To thoroughly examine the frequency-related traits of capacitance and conductance, we scrutinized corrective capacitance–voltage (C_adj–V) and corrective conductance–voltage (G_adj–V) characteristics. The calculations for corrective conductance and corrective capacitance were performed using the following formulas:

$$C_{adj} = \frac{{\left[ {G_{m}^{2} + \left( {wC_{m} } \right)^{2} } \right]C_{m} }}{{a^{2} + \left( {wC_{m} } \right)^{2} }}$$

(6)

And

$$G_{adj} = \frac{{\left[ {G_{m}^{2} + \left( {wC_{m} } \right)^{2} } \right]a}}{{a^{2} + \left( {wC_{m} } \right)^{2} }}$$

(7)

where ω is angular frequency, G_m and C_m are measured conductance and capacitance, and \(\alpha\) is variable parameter [52].
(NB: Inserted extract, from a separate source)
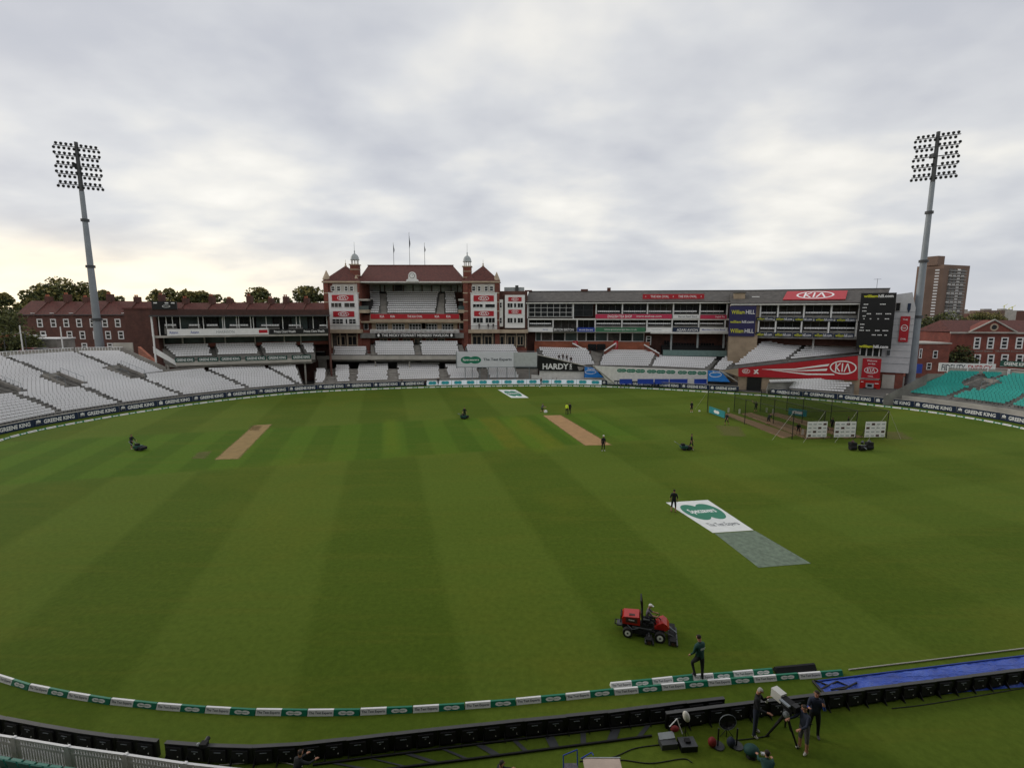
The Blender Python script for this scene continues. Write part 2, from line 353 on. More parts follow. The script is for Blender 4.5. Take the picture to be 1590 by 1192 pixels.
def Fp(px,z=.9,o=None):
    P=FO if o is None else foff(FENCE,o)
    return min((Vector((p.x,p.y,z)) for p in P),key=lambda q:abs(proj(q)[0]-px))
# ================================================================ GROUND
def curvepoly(pts,z,m,name,kind):
    b=MB(); b.add([(p.x,p.y,z) for p in pts],[tuple(range(len(pts)))],m); return b.build(name,kind=kind)
gm=mat('asphalt_ground',(.075,.072,.068),.9,.25,.05)
b=MB(); b.box(-2500,2500,-300,4500,-1.5,-.02,gm); b.build('ground',kind='structure')
def grassmat():
    m=bpy.data.materials.new('mown_grass'); m.use_nodes=True; t=m.node_tree; bs=t.nodes['Principled BSDF']
    tc=t.nodes.new('ShaderNodeTexCoord'); s=t.nodes.new('ShaderNodeSeparateXYZ'); t.links.new(tc.outputs['Object'],s.inputs[0]); x,y,_=s.outputs
    mm=lambda op,a,b_=None,c=None,clamp=False: mth(op,a,b_,c,nt_=t,clamp=clamp)
    th=R(14.3); A=mm('ADD',mm('MULTIPLY',x,-math.sin(th)),mm('MULTIPLY',y,math.cos(th)))     # along the stripes
    B=mm('ADD',mm('MULTIPLY',x,math.cos(th)),mm('MULTIPLY',y,math.sin(th)))                   # across
    wob=noise(tc.outputs['Object'],.25,3,.5,t=t); Bw=mm('ADD',B,mm('MULTIPLY',wob,.35))
    def stripe(c,w_,off,sharp): return mm('ADD',mm('MULTIPLY',mm('SINE',mm('MULTIPLY',mm('ADD',c,off),math.pi/w_)),sharp),.5,clamp=True)
    st=stripe(Bw,7.25,OFF1,3.5); st2=stripe(Bw,2.9,.6,2.2); st3=stripe(mm('ADD',A,mm('MULTIPLY',wob,.35)),7.2,3.0,2.2)
    lo,hi=(.068,.107,.010),(.089,.132,.0155)
    right=t.nodes.new('ShaderNodeMapRange'); t.links.new(B,right.inputs[0]); right.inputs[1].default_value=22; right.inputs[2].default_value=30
    outf=mixc(mm('ADD',mm('MULTIPLY',st,.85),mm('MULTIPLY',st3,.15)),lo,hi,t)
    outr=mixc(mm('ADD',mm('MULTIPLY',st3,.65),mm('MULTIPLY',st,.3)),lo,(.089,.133,.0155),t)
    outf=mixc(mm('MULTIPLY',right.outputs[0],.8),outf,outr,t)
    # the square: finer stripes, richer green
    a0=G(0,729); a1=G(800,696); amid=(-math.sin(th)*a1.x+math.cos(th)*a1.y); atop=G(800,645); ahi=(-math.sin(th)*atop.x+math.cos(th)*atop.y)
    sq=mixc(st2,(.060,.114,.009),(.074,.136,.0115),t)
    e=.25
    def ss(c,a,b_):
        n=t.nodes.new('ShaderNodeMapRange'); t.links.new(c,n.inputs[0]); n.inputs[1].default_value=a; n.inputs[2].default_value=b_; return n.outputs[0]
    Aw=mm('ADD',A,mm('MULTIPLY',wob,.8)); mk=mm('MULTIPLY',ss(Aw,amid-.2,amid+.5),ss(Aw,ahi+1,ahi-.4)); mk=mm('MULTIPLY',mk,ss(B,36,31))
    c=mixc(mk,outf,sq,t)
    # old strips on the square that have dried to yellow
    for (px_,py_,wB,col_) in ((778,668,1.3,(.150,.150,.014)),(812,672,.9,(.105,.160,.012)),(832,668,1.2,(.140,.155,.013)),(610,672,.8,(.11,.16,.012))):
        g_=G(px_,py_); B0=math.cos(th)*g_.x+math.sin(th)*g_.y; d_=mm('ABSOLUTE',mm('SUBTRACT',Bw,B0)); A0=-math.sin(th)*g_.x+math.cos(th)*g_.y; e_=mm('ABSOLUTE',mm('SUBTRACT',Aw,A0))
        c=mixc(mm('MULTIPLY',mm('MULTIPLY',ss(d_,wB+.5,wB-.4),ss(e_,10.5,8.0)),mm('MULTIPLY',noise(tc.outputs['Object'],.5,5,.7,t=t),1.1)),c,col_,t)
    # yellowish wear and mottling
    mo=noise(tc.outputs['Object'],.07,6,.6,t=t); fi=noise(tc.outputs['Object'],3.2,6,.75,t=t); mp=t.nodes.new('ShaderNodeMapping'); t.links.new(tc.outputs['Object'],mp.inputs[0]); mp.inputs['Rotation'].default_value=(0,0,-th); mp.inputs['Scale'].default_value=(.22,2.6,1)
    stx=noise(mp.outputs[0],.35,5,.7,t=t)
    c=mixc(mm('MULTIPLY',ss(mo,.5,.75),.6),c,(.125,.142,.016),t)
    c=mixc(mm('MULTIPLY',ss(stx,.5,.75),.4),c,(.122,.128,.016),t)
    mul=t.nodes.new('ShaderNodeMix'); mul.data_type='RGBA'; mul.blend_type='MULTIPLY'; mul.inputs[0].default_value=1
    t.links.new(c,mul.inputs[6]); t.links.new(ramp(fi,[(.25,(.74,.76,.7)),(.75,(1.2,1.18,1.2))],t),mul.inputs[7])
    t.links.new(mul.outputs[2],bs.inputs['Base Color']); bs.inputs['Roughness'].default_value=.95; bs.inputs['Specular IOR Level'].default_value=.08
    bp=t.nodes.new('ShaderNodeBump'); bp.inputs['Strength'].default_value=.35; bp.inputs['Distance'].default_value=.04; t.links.new(fi,bp.inputs['Height']); t.links.new(bp.outputs[0],bs.inputs['Normal'])
    return m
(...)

Figures 8a and b depict the corrective capacitance–voltage (C_adj–V) and corrective conductance–voltage (G_adj–V) behaviours of Al/Ru(II) organometallic complex/n-Si/Al photodiodes. The graphs of G_adj and C_adj distinctly showcase peaks in both positive and negative bias zones. Notably, the corrective capacitance graph reveals frequency-related peaks, and the intensity of these peaks undergoes variations with changing frequencies, exhibiting a slight shift towards the positive bias zone. This observation suggests a significant impact of the applied signal frequency on capacitance. A similar pattern is observed in the G_adj plots, where various frequency-related peaks manifest in the forward bias zone. The peaks diminish and shift towards the right as the AC signal frequency increases.

Fig. 8

C_adj–V (a) and G_adj–V (b) behaviours of Al/Ru(II) organometallic complex/n-Si/Al photodiodes

$${R}_{s}=\frac{{G}_{ma}}{{G}_{ma}^{2}+{\omega }^{2}{C}_{ma}^{2}}$$

(8)

The electrical behaviours associated with the signal may influence series resistance. Consequently, R_s values were computed, and the series resistance–voltage (R_s–V) graph is illustrated in Fig. 9. This graph evaluates R_s values across various frequencies ranging from − 2 V to 2 V. The R_s-V graph reveals a robust relation between R_s values and AC frequencies, particularly in the backward bias zone. Notably, there is a decrease in R_s with increasing frequency. It is plausible that heightened AC signal impacts the intrinsic properties of the material, facilitating electron transfer between points. This outcome aligns coherently with the results observed in the C–V and G–V behaviours. To further scrutinize this scenario, the density of interface states was calculated.

Fig. 9

Series resistance–voltage (R_s-V) characteristics of Al/Ru(II) organometallic complex/n-Si/Al photodiodes at different frequencies

To obtain the density of interface states the mentioned formula was utilized:

$${D}_{it}=\left(\frac{2}{qA}\right)\left[\frac{{{(G}_{adj}/\omega )}_{max}}{\left[\left({G}_{max}/{\omega C}_{0x}\right)+{\left(1-{C}_{max}/{C}_{0x}\right)}^{2}\right]}\right]$$

(9)

where A is the surface area, D_it is density of interface states. G_max is the maximum conductance, (G_m/ω) is the measured conductance, q is the charge, C_ox is the capacitance of the insulator layer, and \(\omega\) is angular frequency (in our calculation it is 2πf). The evaluation of the density of interface states was conducted across each recorded signal frequency, resulting in the preparation of a D_it–f graph presented in Fig. 10. This plot illustrates a discernible trend wherein the D_it with an increase in signal frequency. The observation of these frequency-related electrical characteristics implies that electrical behaviours may be influenced by inherent factors such as electron transfer mechanisms, interface states, etc.

Fig. 10

Density of interface state (D_it)—frequency (Hz) graph of Al/Ru(II) organometallic complex/n-Si/Al photodiodes

4 Conclusions

This study focused on the investigation of the photodiode and electrical behaviours exhibited by Al/Ru(II) organometallic complex/n-Si/Al photodiodes. The I–V, I–t, and C–t behaviours of Al/Ru(II) organometallic complex/n-Si/Al photodiodes were analysed, affirming their photoresponsive attributes. The results unequivocally validate the photoresponsive properties of Al/Ru(II) organometallic complex/n-Si/Al photodiodes, with increased illumination intensity correlating to heightened photocurrent. Additionally, an examination of the electrical properties revealed a dependence on AC signal frequency, indicating a frequency-related characteristic attributed to interface states. The coherence of our findings with literature supports the notion that these photodiodes possess potential applications in photodiode and photodetector technologies.